• [EXERCISE PROMPT]
Repeat the material exactly, every line of it.

• [INFORMATION SUPPLIED]
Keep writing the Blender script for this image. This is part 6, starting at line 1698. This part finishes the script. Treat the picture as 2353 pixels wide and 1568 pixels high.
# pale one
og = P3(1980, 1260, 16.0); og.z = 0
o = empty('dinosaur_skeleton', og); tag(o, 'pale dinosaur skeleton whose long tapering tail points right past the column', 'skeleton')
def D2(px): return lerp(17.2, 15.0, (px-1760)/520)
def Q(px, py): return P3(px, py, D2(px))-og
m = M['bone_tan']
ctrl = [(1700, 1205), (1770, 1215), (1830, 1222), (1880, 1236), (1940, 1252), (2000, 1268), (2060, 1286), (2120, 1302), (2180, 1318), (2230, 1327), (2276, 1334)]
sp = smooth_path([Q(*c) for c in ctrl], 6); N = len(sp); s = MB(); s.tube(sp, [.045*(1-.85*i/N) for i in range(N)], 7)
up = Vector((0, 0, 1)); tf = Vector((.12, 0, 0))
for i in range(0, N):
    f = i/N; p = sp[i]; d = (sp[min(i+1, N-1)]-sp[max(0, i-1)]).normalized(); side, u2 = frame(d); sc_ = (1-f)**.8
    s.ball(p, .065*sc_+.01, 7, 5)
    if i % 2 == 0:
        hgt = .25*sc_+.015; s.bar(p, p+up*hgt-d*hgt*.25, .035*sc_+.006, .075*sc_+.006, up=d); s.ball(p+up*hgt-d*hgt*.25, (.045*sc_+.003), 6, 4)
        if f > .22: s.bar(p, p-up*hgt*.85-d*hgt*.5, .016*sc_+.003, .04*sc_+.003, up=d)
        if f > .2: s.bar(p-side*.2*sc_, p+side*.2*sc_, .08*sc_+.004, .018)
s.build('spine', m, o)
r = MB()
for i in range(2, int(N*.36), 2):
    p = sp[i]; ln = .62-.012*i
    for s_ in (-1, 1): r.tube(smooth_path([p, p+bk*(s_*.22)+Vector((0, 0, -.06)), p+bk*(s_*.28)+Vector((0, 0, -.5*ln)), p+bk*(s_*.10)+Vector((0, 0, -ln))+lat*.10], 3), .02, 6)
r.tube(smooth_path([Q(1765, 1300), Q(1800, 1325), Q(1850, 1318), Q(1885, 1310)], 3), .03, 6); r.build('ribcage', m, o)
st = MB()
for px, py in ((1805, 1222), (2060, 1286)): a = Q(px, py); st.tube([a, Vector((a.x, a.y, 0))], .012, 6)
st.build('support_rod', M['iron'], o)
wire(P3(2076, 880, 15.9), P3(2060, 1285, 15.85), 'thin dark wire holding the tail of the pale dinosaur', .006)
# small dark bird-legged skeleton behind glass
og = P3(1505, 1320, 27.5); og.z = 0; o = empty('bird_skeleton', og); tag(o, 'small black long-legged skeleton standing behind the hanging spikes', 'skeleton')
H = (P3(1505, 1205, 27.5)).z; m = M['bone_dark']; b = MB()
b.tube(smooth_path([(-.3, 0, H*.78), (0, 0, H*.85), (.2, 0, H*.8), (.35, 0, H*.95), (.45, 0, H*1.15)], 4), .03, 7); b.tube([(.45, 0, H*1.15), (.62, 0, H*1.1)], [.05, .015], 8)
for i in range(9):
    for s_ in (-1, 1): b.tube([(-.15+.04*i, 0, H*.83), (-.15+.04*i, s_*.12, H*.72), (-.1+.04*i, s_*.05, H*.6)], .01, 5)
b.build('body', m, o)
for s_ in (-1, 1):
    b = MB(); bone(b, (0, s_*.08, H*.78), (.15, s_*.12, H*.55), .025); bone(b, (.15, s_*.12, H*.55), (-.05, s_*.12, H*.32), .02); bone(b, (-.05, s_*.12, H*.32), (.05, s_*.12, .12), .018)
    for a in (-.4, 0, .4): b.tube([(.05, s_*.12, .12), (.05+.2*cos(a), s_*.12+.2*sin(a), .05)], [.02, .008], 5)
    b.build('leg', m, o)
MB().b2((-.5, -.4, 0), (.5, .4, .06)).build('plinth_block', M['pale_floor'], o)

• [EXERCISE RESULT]
Keep writing the Blender script for this image. This is part 6, starting at line 1698. This part finishes the script. Treat the picture as 2353 pixels wide and 1568 pixels high.
# pale one
og = P3(1980, 1260, 16.0); og.z = 0
o = empty('dinosaur_skeleton', og); tag(o, 'pale dinosaur skeleton whose long tapering tail points right past the column', 'skeleton')
def D2(px): return lerp(17.2, 15.0, (px-1760)/520)
def Q(px, py): return P3(px, py, D2(px))-og
m = M['bone_tan']
ctrl = [(1700, 1205), (1770, 1215), (1830, 1222), (1880, 1236), (1940, 1252), (2000, 1268), (2060, 1286), (2120, 1302), (2180, 1318), (2230, 1327), (2276, 1334)]
sp = smooth_path([Q(*c) for c in ctrl], 6); N = len(sp); s = MB(); s.tube(sp, [.045*(1-.85*i/N) for i in range(N)], 7)
up = Vector((0, 0, 1)); tf = Vector((.12, 0, 0))
for i in range(0, N):
    f = i/N; p = sp[i]; d = (sp[min(i+1, N-1)]-sp[max(0, i-1)]).normalized(); side, u2 = frame(d); sc_ = (1-f)**.8
    s.ball(p, .065*sc_+.01, 7, 5)
    if i % 2 == 0:
        hgt = .25*sc_+.015; s.bar(p, p+up*hgt-d*hgt*.25, .035*sc_+.006, .075*sc_+.006, up=d); s.ball(p+up*hgt-d*hgt*.25, (.045*sc_+.003), 6, 4)
        if f > .22: s.bar(p, p-up*hgt*.85-d*hgt*.5, .016*sc_+.003, .04*sc_+.003, up=d)
        if f > .2: s.bar(p-side*.2*sc_, p+side*.2*sc_, .08*sc_+.004, .018)
s.build('spine', m, o)
r = MB()
for i in range(2, int(N*.36), 2):
    p = sp[i]; ln = .62-.012*i
    for s_ in (-1, 1): r.tube(smooth_path([p, p+bk*(s_*.22)+Vector((0, 0, -.06)), p+bk*(s_*.28)+Vector((0, 0, -.5*ln)), p+bk*(s_*.10)+Vector((0, 0, -ln))+lat*.10], 3), .02, 6)
r.tube(smooth_path([Q(1765, 1300), Q(1800, 1325), Q(1850, 1318), Q(1885, 1310)], 3), .03, 6); r.build('ribcage', m, o)
st = MB()
for px, py in ((1805, 1222), (2060, 1286)): a = Q(px, py); st.tube([a, Vector((a.x, a.y, 0))], .012, 6)
st.build('support_rod', M['iron'], o)
wire(P3(2076, 880, 15.9), P3(2060, 1285, 15.85), 'thin dark wire holding the tail of the pale dinosaur', .006)
# small dark bird-legged skeleton behind glass
og = P3(1505, 1320, 27.5); og.z = 0; o = empty('bird_skeleton', og); tag(o, 'small black long-legged skeleton standing behind the hanging spikes', 'skeleton')
H = (P3(1505, 1205, 27.5)).z; m = M['bone_dark']; b = MB()
b.tube(smooth_path([(-.3, 0, H*.78), (0, 0, H*.85), (.2, 0, H*.8), (.35, 0, H*.95), (.45, 0, H*1.15)], 4), .03, 7); b.tube([(.45, 0, H*1.15), (.62, 0, H*1.1)], [.05, .015], 8)
for i in range(9):
    for s_ in (-1, 1): b.tube([(-.15+.04*i, 0, H*.83), (-.15+.04*i, s_*.12, H*.72), (-.1+.04*i, s_*.05, H*.6)], .01, 5)
b.build('body', m, o)
for s_ in (-1, 1):
    b = MB(); bone(b, (0, s_*.08, H*.78), (.15, s_*.12, H*.55), .025); bone(b, (.15, s_*.12, H*.55), (-.05, s_*.12, H*.32), .02); bone(b, (-.05, s_*.12, H*.32), (.05, s_*.12, .12), .018)
    for a in (-.4, 0, .4): b.tube([(.05, s_*.12, .12), (.05+.2*cos(a), s_*.12+.2*sin(a), .05)], [.02, .008], 5)
    b.build('leg', m, o)
MB().b2((-.5, -.4, 0), (.5, .4, .06)).build('plinth_block', M['pale_floor'], o)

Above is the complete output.